Alors que les céréales sont des produits en grande partie importés. On s’écarte de plus en plus de notre autonomie alimentaire ou de notre capacité à produire ce dont nous avons besoin au niveau des céréales. Et de plus en plus, nous importons des quantités extrêmement importantes et nous subissons les aléas du marché des matières premières, etc. Avec tout ce que cela implique comme  répercussions en termes de   gestion du budget de l’Etat. Pis, ce produit que nous importons, nous le subventionnons et, in fine, nous le gaspillons. Donc il y a un sérieux problème qui nous incite à réfléchir à des solutions.

Par le passé, le Tunisien n’était pas un grand gaspilleur. Pourquoi son comportement a changé ? Quelles sont les recommandations proposées dans le cadre de ce projet visant  à lutter  contre le gaspillage alimentaire ?

Parmi les recommandations formulées, il y a celles à caractère politique qui incitent à mettre en place des stratégies, d’autres recommandations à caractère juridique qui appellent à mettre en place un texte de loi ou un cadre juridique, des incitations fiscales qui appellent à inciter, à pénaliser ou à encourager certaines pratiques. Mais je pense que le volet le plus important sur lequel on sera amené à travailler, si nous voulons réellement contrecarrer ce phénomène ou le maîtriser, c’est bien le comportement et la dimension culturelle.
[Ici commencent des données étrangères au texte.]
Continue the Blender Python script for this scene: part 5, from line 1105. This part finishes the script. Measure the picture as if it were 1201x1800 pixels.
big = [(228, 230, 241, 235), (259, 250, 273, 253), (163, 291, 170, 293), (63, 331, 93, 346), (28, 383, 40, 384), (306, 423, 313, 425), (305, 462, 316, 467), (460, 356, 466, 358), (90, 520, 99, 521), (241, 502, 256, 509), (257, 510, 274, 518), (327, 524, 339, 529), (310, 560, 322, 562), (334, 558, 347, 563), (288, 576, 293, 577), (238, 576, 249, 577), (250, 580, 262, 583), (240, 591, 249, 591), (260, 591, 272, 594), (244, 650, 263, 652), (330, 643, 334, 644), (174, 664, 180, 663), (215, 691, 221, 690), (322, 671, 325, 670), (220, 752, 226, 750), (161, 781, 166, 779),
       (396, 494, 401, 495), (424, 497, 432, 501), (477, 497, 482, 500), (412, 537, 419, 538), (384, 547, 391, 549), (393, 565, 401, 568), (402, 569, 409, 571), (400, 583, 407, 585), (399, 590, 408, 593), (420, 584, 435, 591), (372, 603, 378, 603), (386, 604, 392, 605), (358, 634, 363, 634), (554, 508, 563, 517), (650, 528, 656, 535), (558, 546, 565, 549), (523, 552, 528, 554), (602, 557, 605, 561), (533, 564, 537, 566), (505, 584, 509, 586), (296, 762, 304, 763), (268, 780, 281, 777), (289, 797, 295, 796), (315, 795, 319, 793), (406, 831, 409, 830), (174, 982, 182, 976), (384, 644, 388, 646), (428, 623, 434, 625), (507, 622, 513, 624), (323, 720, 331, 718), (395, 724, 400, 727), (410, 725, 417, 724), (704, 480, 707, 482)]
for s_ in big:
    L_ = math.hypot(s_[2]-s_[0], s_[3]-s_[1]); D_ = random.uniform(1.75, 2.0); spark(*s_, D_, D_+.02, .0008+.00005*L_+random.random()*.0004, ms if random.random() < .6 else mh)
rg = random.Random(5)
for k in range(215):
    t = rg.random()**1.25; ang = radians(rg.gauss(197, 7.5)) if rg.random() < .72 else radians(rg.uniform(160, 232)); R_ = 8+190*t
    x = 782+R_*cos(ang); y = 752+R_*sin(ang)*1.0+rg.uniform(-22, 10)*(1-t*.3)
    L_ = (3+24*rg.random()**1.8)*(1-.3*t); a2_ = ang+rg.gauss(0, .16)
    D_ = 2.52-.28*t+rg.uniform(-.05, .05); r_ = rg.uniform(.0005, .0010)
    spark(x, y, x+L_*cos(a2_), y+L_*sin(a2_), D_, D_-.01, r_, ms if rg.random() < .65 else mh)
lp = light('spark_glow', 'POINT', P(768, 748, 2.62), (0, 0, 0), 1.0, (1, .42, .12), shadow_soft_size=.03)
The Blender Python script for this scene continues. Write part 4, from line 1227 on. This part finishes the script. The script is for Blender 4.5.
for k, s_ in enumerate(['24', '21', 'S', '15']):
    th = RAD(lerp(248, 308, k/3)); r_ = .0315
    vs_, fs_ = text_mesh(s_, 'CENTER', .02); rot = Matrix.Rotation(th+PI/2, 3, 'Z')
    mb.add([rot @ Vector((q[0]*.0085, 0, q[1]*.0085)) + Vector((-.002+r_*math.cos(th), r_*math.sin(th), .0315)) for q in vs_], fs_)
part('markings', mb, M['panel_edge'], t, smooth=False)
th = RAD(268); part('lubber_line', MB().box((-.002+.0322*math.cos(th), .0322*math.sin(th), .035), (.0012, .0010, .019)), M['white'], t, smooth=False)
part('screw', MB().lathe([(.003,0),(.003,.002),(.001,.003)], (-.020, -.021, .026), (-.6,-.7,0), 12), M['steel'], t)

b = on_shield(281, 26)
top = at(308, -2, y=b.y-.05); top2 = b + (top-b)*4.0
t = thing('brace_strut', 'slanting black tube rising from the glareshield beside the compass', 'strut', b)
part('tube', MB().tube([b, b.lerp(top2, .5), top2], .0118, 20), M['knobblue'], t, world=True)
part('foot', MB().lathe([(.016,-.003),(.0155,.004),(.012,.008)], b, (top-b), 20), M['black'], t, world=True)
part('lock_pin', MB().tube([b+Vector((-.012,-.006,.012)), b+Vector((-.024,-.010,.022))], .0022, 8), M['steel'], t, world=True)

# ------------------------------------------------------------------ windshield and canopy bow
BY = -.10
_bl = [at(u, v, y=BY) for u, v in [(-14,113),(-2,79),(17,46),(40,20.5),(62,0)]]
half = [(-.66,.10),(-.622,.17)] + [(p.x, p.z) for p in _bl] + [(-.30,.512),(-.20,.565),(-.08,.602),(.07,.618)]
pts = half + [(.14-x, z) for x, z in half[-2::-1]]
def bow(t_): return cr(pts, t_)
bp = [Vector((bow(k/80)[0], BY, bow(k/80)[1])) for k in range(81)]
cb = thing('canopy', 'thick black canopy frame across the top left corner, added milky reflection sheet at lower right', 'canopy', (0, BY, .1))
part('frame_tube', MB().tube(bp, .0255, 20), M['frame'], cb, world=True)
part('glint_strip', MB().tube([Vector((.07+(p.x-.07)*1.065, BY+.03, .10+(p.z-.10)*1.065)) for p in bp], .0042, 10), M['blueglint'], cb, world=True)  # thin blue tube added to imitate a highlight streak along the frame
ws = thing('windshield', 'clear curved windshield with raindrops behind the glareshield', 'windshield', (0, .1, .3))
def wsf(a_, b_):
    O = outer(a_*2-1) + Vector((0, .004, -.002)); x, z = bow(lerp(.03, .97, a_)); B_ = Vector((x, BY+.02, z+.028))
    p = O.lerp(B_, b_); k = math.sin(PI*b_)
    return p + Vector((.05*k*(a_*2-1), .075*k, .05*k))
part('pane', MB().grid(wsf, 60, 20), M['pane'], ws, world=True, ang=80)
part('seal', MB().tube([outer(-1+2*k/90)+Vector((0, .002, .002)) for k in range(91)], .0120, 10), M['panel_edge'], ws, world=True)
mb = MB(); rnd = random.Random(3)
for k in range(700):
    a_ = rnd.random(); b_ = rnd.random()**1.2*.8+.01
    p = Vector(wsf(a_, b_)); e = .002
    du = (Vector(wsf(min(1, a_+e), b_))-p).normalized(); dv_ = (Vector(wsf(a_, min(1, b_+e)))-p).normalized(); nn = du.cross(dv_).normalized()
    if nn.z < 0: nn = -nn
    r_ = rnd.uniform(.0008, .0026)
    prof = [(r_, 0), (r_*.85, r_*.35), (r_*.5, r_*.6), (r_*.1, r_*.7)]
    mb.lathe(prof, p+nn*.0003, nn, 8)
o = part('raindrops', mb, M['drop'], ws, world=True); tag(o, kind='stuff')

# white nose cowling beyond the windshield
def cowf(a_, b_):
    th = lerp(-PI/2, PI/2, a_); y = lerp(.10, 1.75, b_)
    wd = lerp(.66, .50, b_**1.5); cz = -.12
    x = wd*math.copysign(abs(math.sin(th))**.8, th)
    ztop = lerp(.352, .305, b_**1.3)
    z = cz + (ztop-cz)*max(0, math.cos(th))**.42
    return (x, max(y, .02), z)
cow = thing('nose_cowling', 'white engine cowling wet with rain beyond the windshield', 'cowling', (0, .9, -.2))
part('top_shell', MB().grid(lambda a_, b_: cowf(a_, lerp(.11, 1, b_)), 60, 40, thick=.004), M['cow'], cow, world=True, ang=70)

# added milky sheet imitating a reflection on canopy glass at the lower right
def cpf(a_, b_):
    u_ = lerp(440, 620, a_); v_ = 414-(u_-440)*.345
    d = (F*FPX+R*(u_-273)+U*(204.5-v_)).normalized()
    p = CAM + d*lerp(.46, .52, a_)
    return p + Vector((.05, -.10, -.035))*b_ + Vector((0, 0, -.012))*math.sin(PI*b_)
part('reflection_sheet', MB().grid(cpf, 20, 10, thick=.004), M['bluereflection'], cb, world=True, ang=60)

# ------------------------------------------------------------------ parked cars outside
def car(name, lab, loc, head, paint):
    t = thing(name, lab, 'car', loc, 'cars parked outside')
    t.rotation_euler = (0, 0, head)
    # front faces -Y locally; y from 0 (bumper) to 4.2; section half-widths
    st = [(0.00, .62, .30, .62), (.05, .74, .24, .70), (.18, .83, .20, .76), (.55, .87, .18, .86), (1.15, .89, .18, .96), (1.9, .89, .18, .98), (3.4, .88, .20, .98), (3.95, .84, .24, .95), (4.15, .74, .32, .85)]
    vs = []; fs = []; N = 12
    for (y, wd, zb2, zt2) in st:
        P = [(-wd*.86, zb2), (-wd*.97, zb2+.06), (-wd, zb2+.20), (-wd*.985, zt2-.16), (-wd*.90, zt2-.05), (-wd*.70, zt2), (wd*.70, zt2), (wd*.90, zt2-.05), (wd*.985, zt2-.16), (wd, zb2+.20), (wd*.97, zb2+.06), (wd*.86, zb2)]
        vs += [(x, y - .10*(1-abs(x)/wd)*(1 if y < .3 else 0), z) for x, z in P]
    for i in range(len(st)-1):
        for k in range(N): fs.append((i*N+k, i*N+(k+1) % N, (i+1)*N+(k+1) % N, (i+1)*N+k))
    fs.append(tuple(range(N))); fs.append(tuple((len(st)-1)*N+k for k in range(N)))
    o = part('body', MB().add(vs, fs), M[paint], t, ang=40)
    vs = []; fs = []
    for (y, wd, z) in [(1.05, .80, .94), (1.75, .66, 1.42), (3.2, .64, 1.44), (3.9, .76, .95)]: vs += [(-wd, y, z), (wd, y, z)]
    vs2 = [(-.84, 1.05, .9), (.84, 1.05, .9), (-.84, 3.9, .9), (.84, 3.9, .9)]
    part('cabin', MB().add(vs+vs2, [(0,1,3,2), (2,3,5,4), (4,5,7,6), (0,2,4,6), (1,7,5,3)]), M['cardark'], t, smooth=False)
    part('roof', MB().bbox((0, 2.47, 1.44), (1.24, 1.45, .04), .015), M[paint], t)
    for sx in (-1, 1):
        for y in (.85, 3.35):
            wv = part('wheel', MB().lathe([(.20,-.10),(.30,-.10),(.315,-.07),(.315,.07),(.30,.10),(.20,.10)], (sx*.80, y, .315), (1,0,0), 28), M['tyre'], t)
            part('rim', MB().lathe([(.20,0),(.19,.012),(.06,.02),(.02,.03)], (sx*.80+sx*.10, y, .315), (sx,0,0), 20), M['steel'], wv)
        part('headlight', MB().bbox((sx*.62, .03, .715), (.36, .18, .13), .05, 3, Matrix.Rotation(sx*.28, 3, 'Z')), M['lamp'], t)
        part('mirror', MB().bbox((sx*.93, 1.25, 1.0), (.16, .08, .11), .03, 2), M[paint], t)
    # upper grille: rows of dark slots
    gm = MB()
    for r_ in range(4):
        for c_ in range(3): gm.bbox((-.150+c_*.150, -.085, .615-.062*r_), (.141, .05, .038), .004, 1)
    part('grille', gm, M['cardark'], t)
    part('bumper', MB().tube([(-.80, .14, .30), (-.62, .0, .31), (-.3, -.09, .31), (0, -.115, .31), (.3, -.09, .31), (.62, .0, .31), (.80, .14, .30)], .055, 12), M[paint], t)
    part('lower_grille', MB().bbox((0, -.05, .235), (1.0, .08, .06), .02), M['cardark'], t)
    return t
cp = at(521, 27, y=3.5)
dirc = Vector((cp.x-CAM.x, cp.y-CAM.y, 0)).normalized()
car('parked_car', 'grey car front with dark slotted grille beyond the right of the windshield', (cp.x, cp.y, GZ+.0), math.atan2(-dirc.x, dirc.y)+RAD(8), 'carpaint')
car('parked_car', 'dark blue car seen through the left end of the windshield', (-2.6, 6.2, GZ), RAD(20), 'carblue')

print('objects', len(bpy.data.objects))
L’enjeu est d’essayer de comprendre pourquoi nous gaspillons, pourquoi nous évoluons vers une dynamique de gaspillage depuis maintenant quelques années. Qu’est-ce qui a changé au niveau du comportement du Tunisien au cours de cette période? Pourquoi son attitude par rapport au pain a changé?  Je fais partie personnellement d’une génération qui, lorsqu’une personne trouve un morceau de pain, elle le prend, l’embrasse et fait tout le rituel nécessaire, et le met dans un petit coin. Cela veut dire que tous ces produits alimentaires avaient une certaine valeur.

Si aujourd’hui, nous les gaspillons, c’est qu’ils ont perdu de leur valeur. Pourquoi ont-ils perdu de leur valeur ? Il y a un sacré travail, à mon sens, à mener dans ce sens pour commencer à trouver des pistes de solutions dans l’avenir.